I could spend hours going through each place that Christ is present to us in the Liturgy, because there are thousands of ways that He makes Himself known to us. I want to focus on just a couple to help us as we pray the Mass. The first is, who is it that reads the readings at Mass? You might say the priest or the deacon, or a lector. And you would be incorrect.
God reads the readings. The General Instruction for the Roman Missal #29 says that it is God Himself who speaks to us in the readings, and it is Christ who speaks to us in the Gospel. This makes perfect sense if you think about it – we call Jesus the “Word of God.”
Now, another question, who distributes communion? Jesus does! In the hymn for Holy Thursday, the Pange Lingua, we even sing that “Christ gives Himself with His own hand.” So, when you receive Holy Communion, it is not Joanne or Bill or even Fr. Dan who are handing you Jesus, it is Jesus who is giving Himself.
Last question for you, and we’ll make it easy for you and make it true or false. If you are not acting as a liturgical minister – sacristan, lector, altar server, extraordinary minister of holy communion – then you are not participating in the Mass. False! Every one of us in the assembly is called to full, conscious, and active participation.
We are not passive participants, “strangers or silent spectators” as Sacrosanctum Concilium would put it. We are the body of Christ, led by the priest who is the head of the body. We have a duty and a right to participate with our whole heart, soul, mind, and strength. What the priest offers on our behalf – bread, wine, and our prayers – we should be offering as well. That is the sense behind “may my sacrifice and yours be pleasing to God, the almighty Father.” By virtue of our Baptism, we have a dignity and a mission to share in Christ’s sacrifice, to offer prayer to the Father.
Let me say it another way.

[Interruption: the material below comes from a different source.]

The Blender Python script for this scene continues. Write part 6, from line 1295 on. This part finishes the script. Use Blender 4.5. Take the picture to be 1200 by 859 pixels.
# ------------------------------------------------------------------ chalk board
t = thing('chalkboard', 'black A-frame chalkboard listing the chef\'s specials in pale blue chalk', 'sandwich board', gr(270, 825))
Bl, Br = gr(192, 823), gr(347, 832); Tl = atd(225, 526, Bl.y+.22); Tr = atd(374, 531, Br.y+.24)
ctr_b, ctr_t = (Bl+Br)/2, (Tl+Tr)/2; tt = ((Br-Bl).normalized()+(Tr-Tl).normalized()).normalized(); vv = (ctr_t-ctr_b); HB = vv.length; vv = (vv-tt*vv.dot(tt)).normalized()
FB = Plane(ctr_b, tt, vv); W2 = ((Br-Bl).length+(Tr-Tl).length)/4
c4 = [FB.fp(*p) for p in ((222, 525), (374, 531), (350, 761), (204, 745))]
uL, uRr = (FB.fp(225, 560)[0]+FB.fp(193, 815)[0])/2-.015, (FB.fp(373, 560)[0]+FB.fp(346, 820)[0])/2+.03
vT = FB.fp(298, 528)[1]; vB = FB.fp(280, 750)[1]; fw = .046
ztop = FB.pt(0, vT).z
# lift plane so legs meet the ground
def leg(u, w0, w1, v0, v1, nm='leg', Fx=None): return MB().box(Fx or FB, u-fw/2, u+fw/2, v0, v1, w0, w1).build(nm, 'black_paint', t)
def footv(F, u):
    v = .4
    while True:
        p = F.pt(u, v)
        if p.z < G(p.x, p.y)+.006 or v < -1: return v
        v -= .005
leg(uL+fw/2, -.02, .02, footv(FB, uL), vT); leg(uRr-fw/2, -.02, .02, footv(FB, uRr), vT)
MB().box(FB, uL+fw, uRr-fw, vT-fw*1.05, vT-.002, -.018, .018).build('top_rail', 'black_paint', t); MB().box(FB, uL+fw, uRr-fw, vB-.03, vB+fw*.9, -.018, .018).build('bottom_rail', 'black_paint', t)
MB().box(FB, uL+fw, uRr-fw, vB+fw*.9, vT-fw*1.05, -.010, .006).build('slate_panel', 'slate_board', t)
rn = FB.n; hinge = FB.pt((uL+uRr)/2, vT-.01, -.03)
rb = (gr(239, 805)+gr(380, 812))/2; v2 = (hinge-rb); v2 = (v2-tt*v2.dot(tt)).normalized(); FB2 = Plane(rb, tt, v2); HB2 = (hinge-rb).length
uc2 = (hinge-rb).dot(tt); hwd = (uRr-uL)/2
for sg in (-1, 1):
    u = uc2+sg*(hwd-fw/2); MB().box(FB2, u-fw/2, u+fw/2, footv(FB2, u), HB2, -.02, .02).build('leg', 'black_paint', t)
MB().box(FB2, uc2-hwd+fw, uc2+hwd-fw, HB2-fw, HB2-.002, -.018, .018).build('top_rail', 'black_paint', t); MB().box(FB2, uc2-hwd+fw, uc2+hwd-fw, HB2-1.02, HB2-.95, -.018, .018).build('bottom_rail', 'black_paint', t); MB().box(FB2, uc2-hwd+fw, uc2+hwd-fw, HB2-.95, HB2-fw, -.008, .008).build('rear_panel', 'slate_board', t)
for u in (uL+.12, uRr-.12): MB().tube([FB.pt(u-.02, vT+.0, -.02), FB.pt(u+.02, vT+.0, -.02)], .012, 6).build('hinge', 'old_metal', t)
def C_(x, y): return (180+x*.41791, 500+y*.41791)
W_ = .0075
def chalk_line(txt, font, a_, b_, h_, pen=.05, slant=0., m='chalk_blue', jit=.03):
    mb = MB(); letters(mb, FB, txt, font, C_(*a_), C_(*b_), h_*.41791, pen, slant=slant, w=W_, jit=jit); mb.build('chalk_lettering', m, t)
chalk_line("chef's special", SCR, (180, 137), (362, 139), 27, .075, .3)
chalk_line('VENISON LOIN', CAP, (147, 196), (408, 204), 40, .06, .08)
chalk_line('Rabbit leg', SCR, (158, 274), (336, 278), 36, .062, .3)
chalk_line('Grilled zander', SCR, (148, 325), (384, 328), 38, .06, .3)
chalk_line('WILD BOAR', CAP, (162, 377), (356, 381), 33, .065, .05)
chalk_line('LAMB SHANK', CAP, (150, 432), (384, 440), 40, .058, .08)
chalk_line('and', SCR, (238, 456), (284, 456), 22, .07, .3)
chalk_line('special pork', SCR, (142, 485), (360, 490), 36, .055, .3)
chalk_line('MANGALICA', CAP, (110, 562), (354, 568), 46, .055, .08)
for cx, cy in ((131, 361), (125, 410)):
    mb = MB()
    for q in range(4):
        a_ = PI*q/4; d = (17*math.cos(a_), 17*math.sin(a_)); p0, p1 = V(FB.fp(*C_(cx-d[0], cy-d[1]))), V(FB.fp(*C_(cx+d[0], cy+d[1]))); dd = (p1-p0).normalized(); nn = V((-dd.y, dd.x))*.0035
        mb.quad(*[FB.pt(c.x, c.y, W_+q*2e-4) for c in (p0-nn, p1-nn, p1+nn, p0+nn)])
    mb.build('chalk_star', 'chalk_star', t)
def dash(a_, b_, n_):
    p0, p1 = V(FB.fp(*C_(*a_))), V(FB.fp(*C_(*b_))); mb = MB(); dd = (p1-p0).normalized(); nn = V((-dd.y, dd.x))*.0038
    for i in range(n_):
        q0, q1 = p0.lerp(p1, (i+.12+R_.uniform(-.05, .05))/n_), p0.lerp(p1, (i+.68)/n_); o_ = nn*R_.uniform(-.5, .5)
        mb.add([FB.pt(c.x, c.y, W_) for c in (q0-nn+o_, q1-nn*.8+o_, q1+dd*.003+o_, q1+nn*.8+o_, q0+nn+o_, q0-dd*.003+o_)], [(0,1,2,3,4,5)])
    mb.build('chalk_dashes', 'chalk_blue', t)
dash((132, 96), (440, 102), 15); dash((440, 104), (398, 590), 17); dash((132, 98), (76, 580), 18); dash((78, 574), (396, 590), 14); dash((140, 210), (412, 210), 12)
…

Why is it that we cry at the end of Field of Dreams? We cry because we get to see the love of a Father and a Son being played out. We get to see Ray Kinsella finally playing catch with his dad. And, vicariously, we remember or long for that relationship ourselves.
The Mass is getting front row seats to Jesus and the Father playing catch. We get to be
part of Jesus and the Father having deep, late-night conversation. We get to witness and participate in the love of Father and Son exchanged. We participate sacramentally, saying “amen… and with your spirit… we lift them up to the Lord.” And yet, this isn’t a historical re-enactment that we are seeing, but God’s love made present to us here and now in a way we can see, touch, smell, taste, and feel.
That is the deep truth, the reality that is veiled in the Mass: we really get to see God face-to-face and call upon Him as our Dad, to ask Him to watch us and delight in us to tell Him that we love Him and hear Him say He loves us.
That is the one thing we are being invited to by Jesus – to sit at His feet and learn from Him. To receive His love and His grace through the Word of God and through the Eucharist. We need not be pious saints or learned doctors or melodious singers. There is need of only one thing… let us choose the better part.